I think diablo II's sucess it not credit to its simplistic stat menu, And It would have been very nice for each class to have 1 or 2 more trees to choose from in that game. More options = more freedom and unique characters. I honestly think diablo II's sucess had more to do with its exellent controls, varying levels of difficulties/rewards, no character resets (this is a positive), randomized loot system, smooth animation, and the sheer glee of flying through seas of monsters (best part of any action game really).

The game can still be simple for novices with lots of slots, Auto-equip FTW. And the more slots, the more challenge to get the best gear combonation, given a large enough pool of gear for each slot. Really though, i think they should do away with gear set/set bonuses its standardizes equipment into a simplistic heirarchy, once you hit the top equipment = done, quite lame in my book.

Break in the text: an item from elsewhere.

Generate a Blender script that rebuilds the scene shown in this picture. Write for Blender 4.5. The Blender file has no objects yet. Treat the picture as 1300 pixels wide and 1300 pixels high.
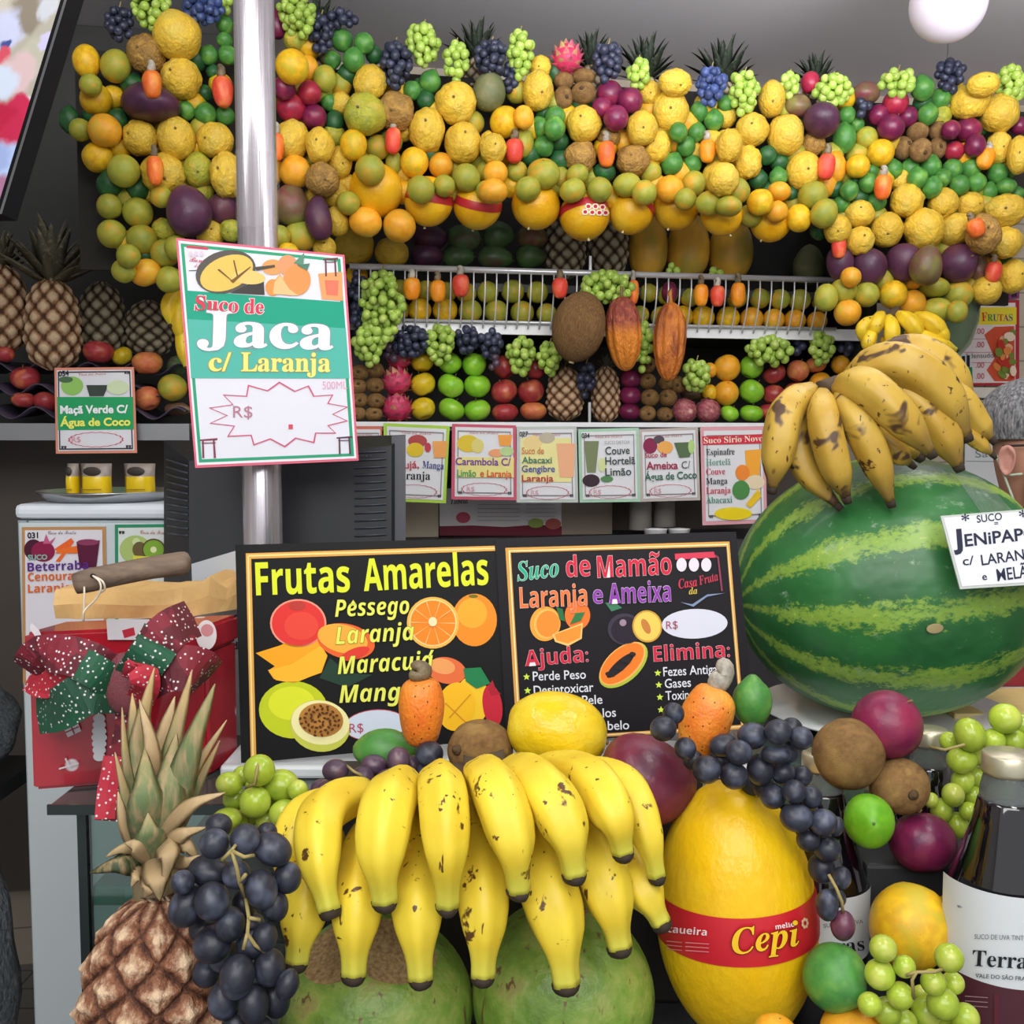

There needs to be randomized equipment that levels so its always evolving, progress = good. Same with Character levels, stats, and skills. The thing is you could never do everything possible with one character because of the limitless options you have; 300 points in 1 skill, why not, 10 points in every skill ok, 50 here 0 there 27 there whatever. You could have 20 characters of the same class and none of them have a similar builds.



Words Of Wisdom said:
Pyramid Head said:
What makes a good action rpg?

Bethesda.

Blizzard.


obviously diablo created the genre yes ;)

but fallout 3 i played with no slo mo shooting, and that lead to some insanely tense moments for an rpg action wise

 



Last year's game of the year turned out to be Silent Hill : Shattered Memories (online GOTY was COD 6).  This year's GOTY leader to me is Heavy Rain.